The message from the city is clear: Fawkes, a man recently included on Sir Bernard Ingham's list of the 50 greatest Yorkshire folk, has been misunderstood. "He was notorious - some people have said he was a 17th-century terrorist - but some of the historical facts get diluted and people remember having a good time with bonfire celebrations," Gillian Cruddas, chief executive of the York Tourism Bureau, said. "He was a man with strong convictions and that's quite fascinating in its historical context."

A Fawkes display in the York Dungeon reflects her view, centring on the gruesome torture Fawkes went through after being caught.

The city has always been a little indignant about the way history has portrayed Fawkes, whose father, Edward, worked as a notary of the ecclesiastical courts and an advocate of the court of the Archbishop of York and whose mother, Edith, was from the eminent Harrington family, merchants and aldermen of York. Burning Fawkes effigies is banned at his old school, St Peter's, an inevitable stop-off on the heritage trail where an orchestra and 200-strong chorus celebrated him at a Gunpowder Plot Festival concert last night.

The historical evidence behind the emotional fervour is provided by James Sharpe, York University's professor of history.

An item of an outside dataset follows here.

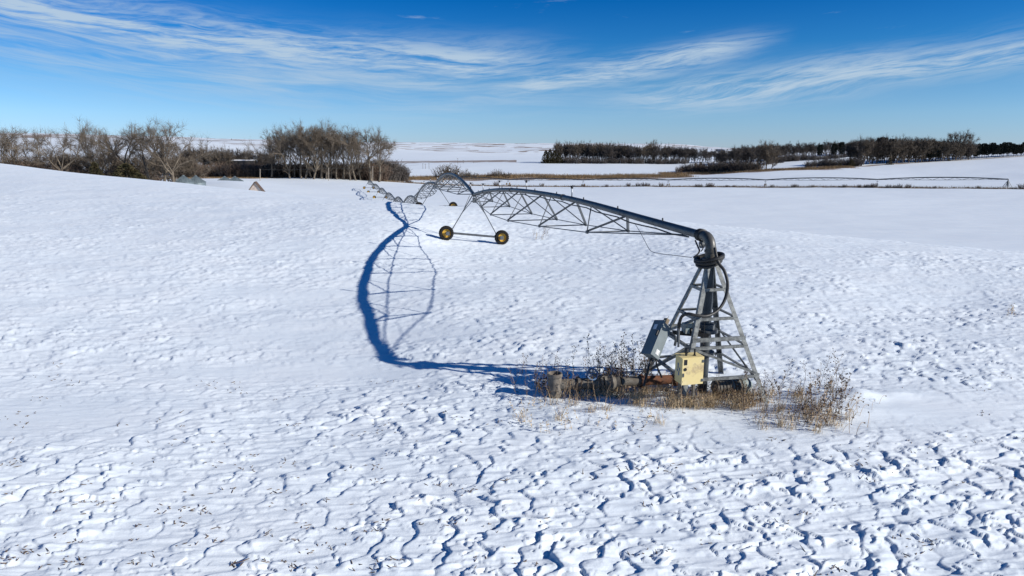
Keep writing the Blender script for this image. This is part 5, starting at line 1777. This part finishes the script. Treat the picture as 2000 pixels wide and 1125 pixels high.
def straw():
    g = random.Random(77)
    pos = []
    for (n, x0, x1, y0, y1) in ((2000, 1300, 1480, 766, 802), (700, 1480, 1630, 766, 842), (900, 1170, 1300, 738, 775), (450, 1060, 1200, 755, 780), (260, 1560, 1660, 805, 850), (240, 1230, 1260, 770, 812), (260, 1010, 1300, 785, 835)):
        cl = [(g.uniform(x0, x1), g.uniform(y0, y1)) for _ in range(max(3, n // 28))]
        for i in range(n):
            c_ = g.choice(cl)
            pos.append(ground_px_fast(c_[0] + g.gauss(0, 7), c_[1] + g.gauss(0, 2.5)))
    X = np.array([p[0] for p in pos]); Y = np.array([p[1] for p in pos])
    Z = full_z(X, Y)
    o = blades('dry_grass', list(zip(X, Y, Z)), 0.10, 0.42, 0.010, 0.75, M['straw'], 9, (5.0, 16.0, 0.0), wind=(0.12, -0.05))
    tag(o, 'straw-coloured dry grass tangled round the foot of the pivot tower', 'grass', None, 'stuff')


def ground_px_fast(x, y):
    xc, yc = (x - 1000) / F, (562.5 - y) / F
    t_ = -CAM_H / (-_s + _c * yc)
    return (xc * t_, (_c + _s * yc) * t_)


small_weeds()
straw()


def stubble():
    g = random.Random(5)
    mb = MB()
    pos = []
    for c in range(210):
        cx_, cy_ = g.uniform(0, 2000), 1125 - 420 * g.random() ** 1.3
        k = g.randint(1, 7)
        for i in range(k):
            pos.append(ground_px_fast(cx_ + g.gauss(0, 13), cy_ + g.gauss(0, 4)))
    X = np.array([p[0] for p in pos]); Y = np.array([p[1] for p in pos])
    Z = full_z(X, Y)
    for x, y, z in zip(X, Y, Z):
        a = g.uniform(0, 6.28)
        L = g.uniform(0.03, 0.11) * (2.2 if g.random() < 0.08 else 1)
        d = Vector((math.cos(a), math.sin(a), g.uniform(0.0, 0.9))).normalized()
        p = Vector((x, y, z + 0.006))
        mb.tube([p - d * L * 0.5, p, p + d * L * 0.5], [0.006, 0.009, 0.004], 4)
    tag(mb.build('stubble', M['stubble'], None, (0, 12, 0), rec=False), 'broken brown crop stubble poking through the wind-carved snow', 'stubble', None, 'stuff')


stubble()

In a book on the Gunpowder Plot and its place in the national memory, Professor Sharpe has portrayed Fawkes as an experienced soldier and committed Catholic who acted out of sincere belief and who withstood three days of torture before naming his co-conspirators, not realising they were all either already dead or known to the authorities.

"He was massively courageous when he was first caught," Professor Sharpe said. "The signature on his final confession, compared to that on the first, tells the story of a man who had been physically and mentally broken."

But there is not universal appreciation of Fawkes and his attempts to blow up King James I at the state opening of Parliament. The Sussex town of Battle has a spectacular season of bonfire events to celebrate the fact the plot did not succeed.

"It's something that should be celebrated, because had it worked the result would have been absolutely catastrophic," said Andrew Knowles-Baker, of the Battel Bonfire Boyes, Britain's oldest bonfire society.

"It was an act of terrorism - they were blowing up their own people as well as the ones they wanted to remove. Several hundred people would have been killed and it would have changed the face of the monarchy."